KB: Here you are framing it conceptually. Then one can see that ‘land’ is pertinent in our experience.... Immediate locality has pretty determined many artists in selecting their course of work
SSN: That is also true. My interest in vast area and broad and multiple perspectival system is genuine because right from childhood I see the vast landscapes of Palakkad. Every morning doing my brushing, I used to be caught by the grandeur of an encompassing area. Will you get that kind of an experience in the neighbouring district of Thrissur? No. At one stage I got interested in architecture. But Kerala’s buildings made my exercise boring. So I travelled in Tamilnadu extensively and it was quite useful.

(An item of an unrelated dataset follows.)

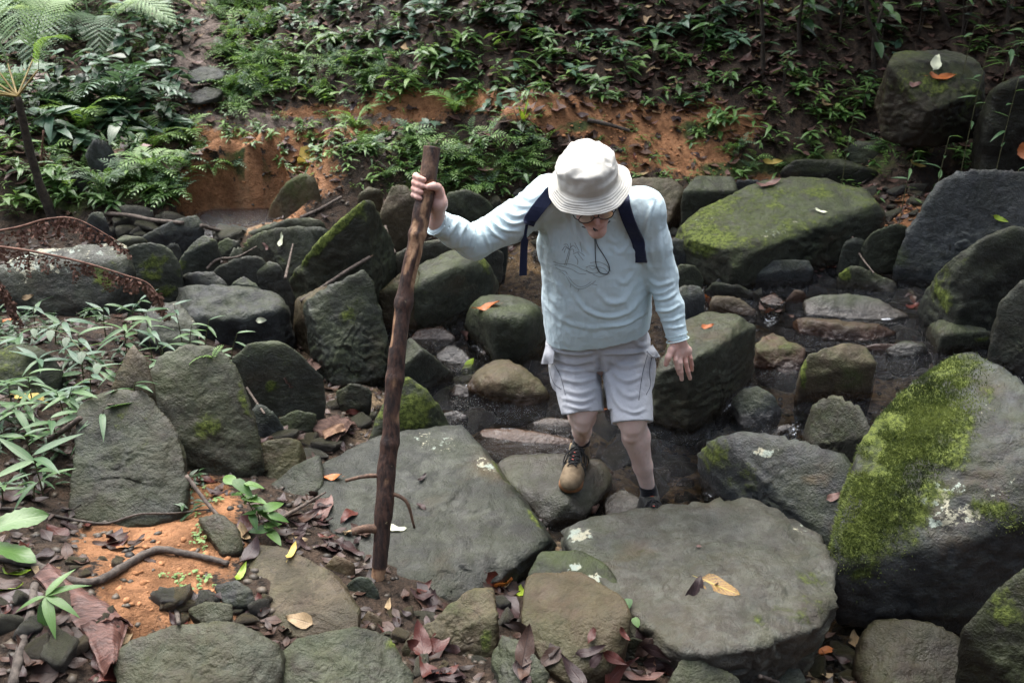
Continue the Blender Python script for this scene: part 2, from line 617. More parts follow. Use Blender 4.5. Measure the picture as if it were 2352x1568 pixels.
CTRL_W = [  # world points well outside
    (-4.0, 2.0, .75), (-3.0, 1.0, .85), (-1.0, .8, .9), (1.0, .8, .8), (3.0, 1.0, .6), (4.5, 2.0, .6), (4.5, 4.0, .4), (4.8, 6.0, .5), (-4.5, 4.5, .7), (-5, 7, .8),
    (-1.8, 9.0, 1.02), (-1.9, 11.0, 1.42), (-3.2, 9.0, 1.0), (-4.5, 9.5, 1.2), (-3.5, 11.5, 1.7), (-.6, 8.3, 1.18), (-.6, 9.3, 1.85), (-.7, 11.0, 2.7),
    (.8, 8.2, 1.22), (.8, 9.5, 2.1), (.8, 11, 3.1), (2.2, 8.0, 1.18), (2.3, 9.3, 2.1), (2.5, 11, 3.2), (4.0, 7.6, 1.15), (4.2, 9.2, 2.2), (4.5, 11, 3.3), (-5, 12, 2.1), (5.8, 8, 1.6), (5.8, 10, 2.8),
]
_cp = np.array([at_z(*c) for c in CTRL_PX] + [np.array(c, float) for c in CTRL_W])


def tps_fit(xy, z, lam=0.002):
    n = len(xy)
    d = np.linalg.norm(xy[:, None] - xy[None], axis=-1)
    K = np.where(d > 0, d * d * np.log(d + 1e-9), 0) + lam * np.eye(n)
    P = np.hstack([np.ones((n, 1)), xy])
    A = np.zeros((n + 3, n + 3))
    A[:n, :n], A[:n, n:], A[n:, :n] = K, P, P.T
    return xy, np.linalg.solve(A, np.concatenate([z, np.zeros(3)]))


def tps_eval(fit, q):
    xy, w = fit
    n = len(xy)
    out = np.empty(len(q))
    for s in range(0, len(q), 20000):
        b = q[s:s + 20000]
        d2 = ((b[:, None] - xy[None]) ** 2).sum(-1)
        K = 0.5 * d2 * np.log(d2 + 1e-12)
        out[s:s + 20000] = K @ w[:n] + w[n] + b @ w[n + 1:]
    return out


_tf = tps_fit(_cp[:, :2], _cp[:, 2])


def far_ground(x, y):  # unseen valley sides, raised to block low sky light
    up = np.maximum(0, y - 7.8)
    z = 1.0 + np.minimum(up * .72, 8 + up * .45)
    dn = np.maximum(0, 1.6 - y)
    zn = .75 + np.minimum(dn * .5, 3 + dn * .4)
    mid = .35 + .5 * np.maximum(0, np.abs(x) - 5) * .5
    r = np.where(y > 7.0, np.maximum(z, mid), np.where(y < 2.0, np.maximum(zn, mid), mid))
    return np.minimum(r, 34.0)


def ground_z(x, y, detail=True):
    x = np.asarray(x, float).ravel()
    y = np.asarray(y, float).ravel()
    w = sstep(np.maximum(np.maximum(np.abs(x) - 4.6, y - 10.6), 1.2 - y), 0.0, 1.6)
    z = far_ground(x, y)
    near = w < 1
    if near.any():
        t = tps_eval(_tf, np.stack([x[near], y[near]], -1))
        z[near] = t * (1 - w[near]) + z[near] * w[near]
    if detail:
        p = np.stack([x, y, 0 * x], -1)
        z = z + sstep(y, 6.2, 7.0) * (.05 * ridged(p * 4.0, 3, 12) + .03 * fbm(p * 7.0, 3, 13)) + .045 * fbm(p * 2.2, 3, 5) + .018 * fbm(p * 9.0, 3, 6) + sstep(y, 7.2, 8.5) * .05 * fbm(p * 3.1, 3, 8)
    r = ((np.abs(x + 1.8) / .46) ** 3 + (np.abs(y - 6.43) / .30) ** 3) ** (1 / 3.0) + .10 * fbm(np.stack([x * 5, y * 5, 0 * x], -1), 2, 19)
    w = 1 - sstep(r, .86, 1.10)          # the hollow washed out of the bank
    return z * (1 - w) + .2 * w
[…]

KB: In your works, it is not specificity of a land but the solid ‘landedness’ of objects that create an experience of a ‘land’ that is not there. This happens in the case of language, or in other words, ‘the sense made by the work’ too. In this ‘heterotopic’ world, the traditional role of language is very much desiccated as Foucault’s ‘order of things’ proposed. Then ruling concept is the very ‘non-language’ of communication. Don’t you think it makes the world much more a shared one of innumerable images in a non-space? You can play with and manipulate many objects...making it lesser loaded with meaning or more fraught with meanings.
SSN: It has its danger too. It is easy to get simply imitated. It is difficult to prove one’s genuineness. It makes me restless when I see somebody using my motifs in the similar manner. But I can not simply leave the object or motif because it comes within my very system. Earlier I used to sleeplessly worry about this. But now I know that only when one is insecure we feel bothered of people. One can copy your ten works...not more than that. It is like staying at a friend’s house. From my sketchbooks you will understand it...the way I reach at each object and each composite element. I have no concept outside of me. What I have is a personal space. Space and knowledge gives a confidence. Now I know how to use my draughtsmanship studies. What one does is one’s own doing. It is ‘drawing’. It is not predetermined ideal taught at college. Of course influences will come and go leaving some knowledge of their own. It is a continuation. Ravi Varma, illustrations, Van Gogh, Gauguin, impressionists, Goya, Egon schele, Christian Boltansky, Gulam Sheikh, Brueghel, Sudhir Patwardhan...it goes on criss crossing in time and history. Each leaves a mark of knowledge as I get along with myself.
KB: Your new works show more relaxed manoeuvres on expressive movements possible within the rigors of a systemic practice, like the ‘army parade’ sort of forms...the splashing effect of light etc
SSN: These new works are done after a gap. I am conscious of the expressiveness of light now. The futurists like Giacomo Balla have some import on the way I feel for animated drawings now. And it is simply funny to let you know of the way I reached at the army parade. One day as I was on my sketching rounds at the heart of Thrissur town, I saw a political party meet and the way people were forming a curious band was much similar to a parade. I also find myself responding much to sound and movement. It is a sort of feeling for ‘the animated’. It is the way I recognised it. I reach at some anxious moment.
KB: But you reach at anxiety through technical preoccupations
SSN: A sensitive mind can be felt through insight. People used to ask me without undergoing the actual war, how could I come up with such deep set anguish of violence. But I feel experience need not be so simplistically understood or conveyed. I paint not simply to provoke or irritate people though anxiety has that aspect inherently. It is a thought process that makes an object and leads me in and out of it.
KB: What are you most scared of in life now?
SSN: I am sure I will not at all keep one fellow artist or those in the past for long. Naturally I will move on. But I am scared of repeating myself. I make conscious efforts to move on from myself.